Friday, October 22, 2010

Re-Connect

It had been some time ago that I last felt like I was in control of things. It's an illusion, the feeling of control.. or at least it can be. I'm one of the people in this World that tends to see things as relative to their respective situations, and choose to hopefully not get swept up in fleeting moments. The thing is, when you are in a frame of mind for so long, or on a thought that started as a fleeting moment.. you begin to believe that you are that particular guy.. or that girl as the case may be. For me, that was being a loner. I connected with the solitude of what it was to see the World from a solo style of view. Not that I felt as though I was some sort of elitist and was above others.. quite the contrary I often felt like I had much work to do personally to fit in.. wherever "in" was. So i stuck to myself and made myself believe that it was for the best. No one to depend on, and no one to have to depend on me. It was all part of that "i'm invincible" stage of life that many go through.

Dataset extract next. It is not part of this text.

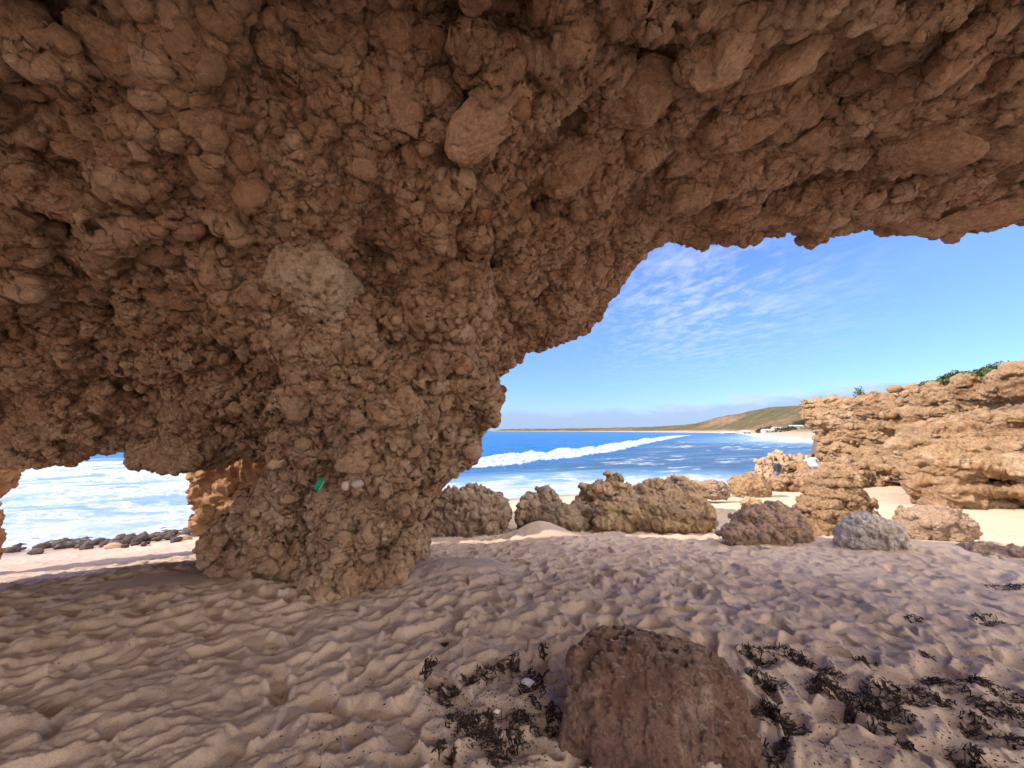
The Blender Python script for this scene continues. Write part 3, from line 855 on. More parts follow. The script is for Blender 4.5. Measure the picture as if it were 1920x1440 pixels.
# foreground block
def hullrock():
    b = lambda px, py, d: P(px, py, d)
    pts = [b(1066, 1370, 2.12), b(1062, 1290, 2.2), b(1070, 1216, 2.26), b(1112, 1186, 2.36), b(1190, 1184, 2.5), b(1292, 1210, 2.42), b(1356, 1242, 2.34), b(1402, 1312, 2.2), b(1416, 1385, 2.1),
           b(1400, 1450, 2.0), b(1220, 1420, 1.98), b(1130, 1400, 2.03), b(1235, 1242, 2.22), b(1318, 1262, 2.2),
           b(1190, 1420, 2.75), b(1340, 1420, 2.75), b(1120, 1330, 2.7), b(1230, 1210, 2.72), b(1338, 1246, 2.65), b(1150, 1212, 2.66)]
    bm = bmesh.new()
    for q in pts: bm.verts.new(q)
    # extend down
    for q in (pts[0], pts[9], pts[10], pts[11], pts[14], pts[15]): bm.verts.new((q[0], q[1], -.25))
    r = bmesh.ops.convex_hull(bm, input=bm.verts)
    bmesh.ops.recalc_face_normals(bm, faces=bm.faces)
    pl = [(np.array(fc.calc_center_median()), np.array(fc.normal)) for fc in bm.faces]
    co = np.array([q.co[:] for q in bm.verts]); bm.free()
    h = .015; lo = co.min(0) - .08; hi = co.max(0) + .08
    X, Y, Z = grid(lo, hi, h)
    S = np.full(X.shape, 9.0)
    for c, n in pl:
        S = smin(S, -((X - c[0]) * n[0] + (Y - c[1]) * n[1] + (Z - c[2]) * n[2]), .02)
    S += .005
    p = np.stack([X.ravel(), Y.ravel(), Z.ravel()], 1).astype(np.float32)
    drip = np.array([5.5, 5.5, 2.2])
    S += (.022 * fbm(p * 5, 3, seed=3) + .020 * ridged(p * drip * 1.3, 3, seed=6) + .04 * facets(p * np.array([1, 1, .6]), .22, 73)[0] - .004).reshape(S.shape)
    S[0], S[-1], S[:, 0], S[:, -1], S[:, :, 0], S[:, :, -1] = (-1,) * 6
    v, f = surface_nets(S, lo, h); v, f = subdivide(v, f, 1)
    n = vnormals(v, f)
    d = .016 * ridged(v * np.array([13, 13, 6]), 3, seed=9) + .008 * ridged(v * 40, 2, seed=10) + .010 * scallop(v * np.array([1, 1, .55]), .10, 48) + .020 * facets(v * np.array([1, 1, .6]), .085, 74)[0] + .012 * facets(v, .04, 75)[0] - .05 * pits(v, .09, 4, .35) - .04 * pits(v, .04, 5, .4)
    v = v + n * d[:, None].astype(np.float32)
    base = np.array([.72, 2.3, 0], np.float32)
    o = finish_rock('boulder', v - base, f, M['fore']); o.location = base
    tag(o, 'blocky reddish brown boulder in the foreground, half sunk in trodden sand', 'boulder')
hullrock()
print('boulders', time.time() - T0)

# outcrop behind the pillar, its hidden tall mass added to shade the sand; rock at the left edge
blob_rock('rock_buttress', [((-5.0, 8.6, 1.4), (1.35, 1.2, 2.2), 2.6), ((-3.7, 9.4, 2.4), (1.9, 1.9, 3.8), 2.6), ((-3.6, 12, 2.0), (1.2, 2.6, 4.2), 2.8), ((-5.7, 8.3, 1.6), (.75, .7, 1.0), 2.4)], .13, M['orange'], 2, 71, .6, .5, .8,
          'sunlit orange rock buttress seen through the low window beside the pillar', 'rock buttress', cob=1)
blob_rock('rock_pillar', [((-10.72, 7.9, -.6), (.48, .6, 1.0), 2.4), ((-11.25, 8.2, 1.0), (.70, .8, 1.3), 2.4)], .07, M['orange'], 1, 75, .6, .5, .4,
          'reddish rock at the far left edge of the low window above the water', 'rock', cob=1)

# ------------------------------------------------------------------ cliff
def build_cliff():
    h = .17
    poly = [(22.3, 31.2), (22.0, 27), (21.7, 23), (20.9, 20), (19.6, 17.2), (18.6, 14.6), (18.2, 12), (17.4, 9), (16.5, 5)]
    py_ = np.array([q[1] for q in poly])[::-1]; px_ = np.array([q[0] for q in poly])[::-1]
    lo = (13.0, 6.0, -2.6); hi = (29.0, 33.5, 5.2)
    X, Y, Z = grid(lo, hi, h)
    face = np.interp(Y, py_, px_)
    lean = np.interp(Z, [-2.5, -1.2, 0, 1.5, 3, 4], [-.9, -.1, .25, .1, -.25, -.15])
    d = X - face - lean - .35
    # side facing the sea
    end = 30.4 + .35 * np.interp(Z, [-2.5, 0, 2, 3.4], [-1.5, -.6, .3, .6]) - Y
    topz = 3.45 + .012 * (X - 20) * 3 + .016 * np.maximum(0, 22 - Y) + .22 * np.maximum(0, X - face - 1.2) * .35
    S = smin(smin(d * .9, end, .3), topz - Z, .15)
    def ell(c, r, pw=2.4, k=.3):
        nonlocal S
        dd = (np.abs((X - c[0]) / r[0]) ** pw + np.abs((Y - c[1]) / r[1]) ** pw + np.abs((Z - c[2]) / r[2]) ** pw) ** (1 / pw)
        S = smax(S, (1 - dd) * min(r), k)
    def cut(c, r, k=.15):
        nonlocal S
        dd = np.sqrt(((X - c[0]) / r[0]) ** 2 + ((Y - c[1]) / r[1]) ** 2 + ((Z - c[2]) / r[2]) ** 2)
        S = smin(S, (dd - 1) * min(r), k)
    # buttress in front, grey apron, ledges
    ell(P(1790, 895, 14.2), (1.15, 1.0, 1.0)); ell(P(1830, 860, 15.0), (1.5, 1.3, 1.2)); ell(P(1765, 850, 17), (1.3, 1.2, 1.2)); ell(P(1880, 850, 14.8), (1.6, 1.4, 1.5)); ell(P(1900, 880, 13.8), (1.1, 1.1, .7))
    ell(P(1740, 790, 20), (.9, 1.6, .5)); ell(P(1690, 880, 22), (1.0, 3.0, .5)); ell(P(1620, 890, 25), (1.2, 3.0, .6)); ell(P(1560, 885, 28), (1.0, 2.0, .6))
    cut(P(1762, 800, 19.4), (1.0, .7, .5)); cut(P(1880, 905, 13.6), (.9, 1.0, .28)); cut(P(1620, 800, 25), (.35, .45, 1.3))
    p = np.stack([X.ravel(), Y.ravel(), Z.ravel()], 1).astype(np.float32)
    I = np.abs(S.ravel()) < 1.1
    q = p[I]
    tilt = q[:, 2] + .05 * (q[:, 1] - 20) * -.6 + .35 * perlin(q * .22, 81)
    layer = perlin(np.stack([q[:, 0] * .22, q[:, 1] * .22, tilt * 2.1], 1), 82) + .6 * perlin(np.stack([q[:, 0] * .4, q[:, 1] * .4, tilt * 4.5], 1), 83)
    a = .26 * layer + .45 * fbm(q * .5, 3, seed=84) + .22 * scallop(q * np.array([1, 1, 1.4]), 1.2, 47) + .20 * ridged(q * np.array([.9, .9, 1.5]), 3, seed=88) - .05
    a = a - .35 * pits(q * np.array([1, .8, 1.5]), 1.0, 6, .5)
    Sf = S.ravel().copy(); Sf[I] += a; S = Sf.reshape(S.shape)
    S[0], S[-1], S[:, 0], S[:, -1], S[:, :, 0], S[:, :, -1] = (-1,) * 6
    v, f = surface_nets(S, lo, h); v, f = main_parts(v, f); v, f = subdivide(v, f, 2)
    n = vnormals(v, f)
    tl = v[:, 2] - .03 * (v[:, 1] - 20) + .3 * perlin(v * .3, 81)
    d = .09 * perlin(np.stack([v[:, 0] * .8, v[:, 1] * .8, tl * 7], 1), 90) + .13 * ridged(v * np.array([1.8, 1.8, 4]), 3, seed=92) + .06 * ridged(v * 6, 2, seed=94) + .10 * scallop(v * np.array([1, 1, 1.6]), .6, 46) - .10 * pits(v, .45, 7, .5) - .07 * pits(v, .2, 8, .5)
    hh, tt, mk = cobbles(v * np.array([1, .8, 1.6]), .8, 9, .6); d = d + .12 * hh
    d = d + .16 * facets(v * np.array([1, 1, 1.8]), .75, 71)[0] + .08 * facets(v * np.array([1, 1, 1.5]), .32, 72)[0]
    v = v + n * d[:, None].astype(np.float32)
    base = np.array([21, 20, -1.5], np.float32)
    o = finish_rock('cliff', v - base, f, M['cliff'], None, tt, mk * .4); o.location = base
    tag(o, 'sunlit ochre cliff of cracked rock layers rising from the beach on the right', 'cliff')
    return o
cliff = build_cliff()
print('cliff', time.time() - T0)

# ------------------------------------------------------------------ sea
WL = np.array([(-60, 5), (-25, 24), (-3.5, 43), (12.3, 66), (40, 125), (115, 276), (190, 420)], float)
def polydist(x, y, L):
    best = np.full(x.shape, 1e9); sg = np.zeros(x.shape); al = np.zeros(x.shape); acc = 0
    for a, b in zip(L[:-1], L[1:]):
        dv = b - a; ln = np.hypot(*dv); dv = dv / ln
        t = np.clip((x - a[0]) * dv[0] + (y - a[1]) * dv[1], 0, ln)
        cx = a[0] + t * dv[0]; cy = a[1] + t * dv[1]
        d = np.hypot(x - cx, y - cy); s = (x - a[0]) * dv[1] - (y - a[1]) * dv[0]
        m = d < best
        best = np.where(m, d, best); sg = np.where(m, np.sign(s) * d, sg); al = np.where(m, acc + t, al); acc += ln
    return sg, al      # positive on the shore side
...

Until I found another that I felt like I connected with so completely, I then gave in to the feeling of not being a loner anymore. It took some time, but I saw what it was to have the affection, and love, and energy of another in my World that wanted similar things that I did. Like, happiness.. laughter, good people, fun, travel, heartiness and adventure. Someone that wanted to learn about the World as I did through experience and first hand knowledge. It all became so clear that I was not meant to be alone, just needed to figure out who I was first before I became involved in the affairs of being in a relationship of any sort with anyone else.

It strengthened me to the point, that when that phase of my life came to a change..and we were not solely together anymore.. I felt better for having known that love and energy, and laughter and life. I became the man, the guy, the person I never thought I was.. but know myself to actually be.

Nowadays I focus on my Family, like my Mother and Siblings. I have no spouse or children of my own, but I have some very important and special people in my life that I want to help take care of. I am able to do that, because I have reconnected with the man that I never really knew before. He was always there, it was just a matter of being coached into man-hood. Having never had a strong relationship with my own Father, it took a bit longer.. but I finally feel like I started to "grow up" a few years ago. In that I mean I began to take responsibility for myself and my actions, and the "invincible" me that once existed now knows that it is all about the balance of things and that I need to be aware of my actions, because there is always a definite re-action.

I have re-connected with who I am, and now back onto what I want to be. It's all in the works, but the most satisfying part is that I know t hat now, and I can rely on myself to pull it off.